Braden’s formidable focus of conscience and care illuminate his portraits of characters from the restaurant milieu like dim Rembrandts. His subjects: an aging line cook who breaks into song when the work gets tough, a tattooed omniscient waitress, a pool shark with anger management issues.

Their narratives are balanced with high-spirited romps like “Norah Jones at Closing Time” and “Employee of the Month” (galvanized by exuberant flautist Anh Phung), the comic recitation of “A Dishwasher’s Prayer,” and the melancholy nostalgia of “Lipstick on a Coffee Cup” and “Indecision” which give Braden’s voice a chance to display its indigo ranges of expression.

There is even a snippet of voice mail from a supportive friend.

“With sequencing, I try to have different keys and tempos for each song.
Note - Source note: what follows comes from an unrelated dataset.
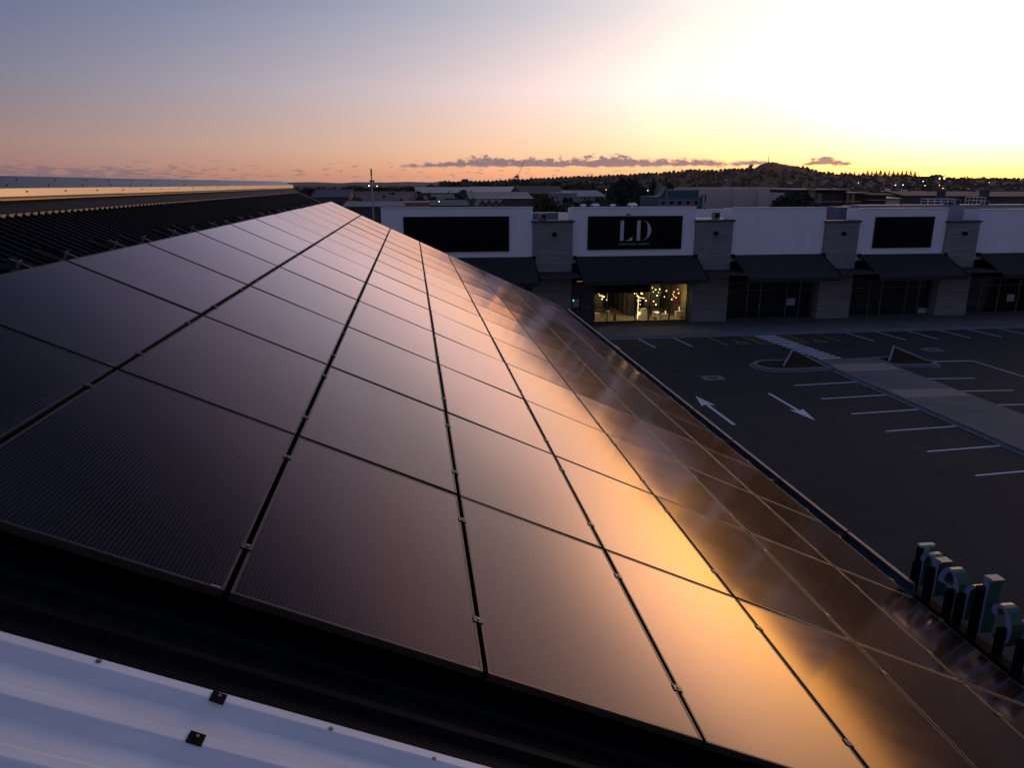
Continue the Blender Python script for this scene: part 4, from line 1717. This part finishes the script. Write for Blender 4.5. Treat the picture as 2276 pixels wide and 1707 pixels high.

That’s the basis of it. I’ve always loved odd bits in recordings, and I thought the voicemail would be just that.”

His raucous fiddle and folk guitar playing are emancipatory, and this recording, by Harry Gregg in Edmonton, captures all of his performing intensity, recalling his breakout performance at the 2018 Canadian Folk Music Awards in Ottawa, where he put the stage behind him and advanced on the audience. A rousing crew of supporting musicians, intimate in intention and muscular in execution, further stokes the sudsy energy.

And, fun fact: The grimy and faded, sepia-toned packaging of the record, so evocative of the tunes within, was designed by… Pharis Romero! Her long-time relationship with Borealis was the impetus for her involvement.

So, by the final affirmation of “Dishin’ for the Lord,” the listener feels as if the day is done, and after the blessing of some quiet rest, another one very much the same will begin. You will find yourself reaching to press repeat quite naturally.

And what’s coming up in Braden’s world? He responds, “I just got a new muffler, so things are quiet.”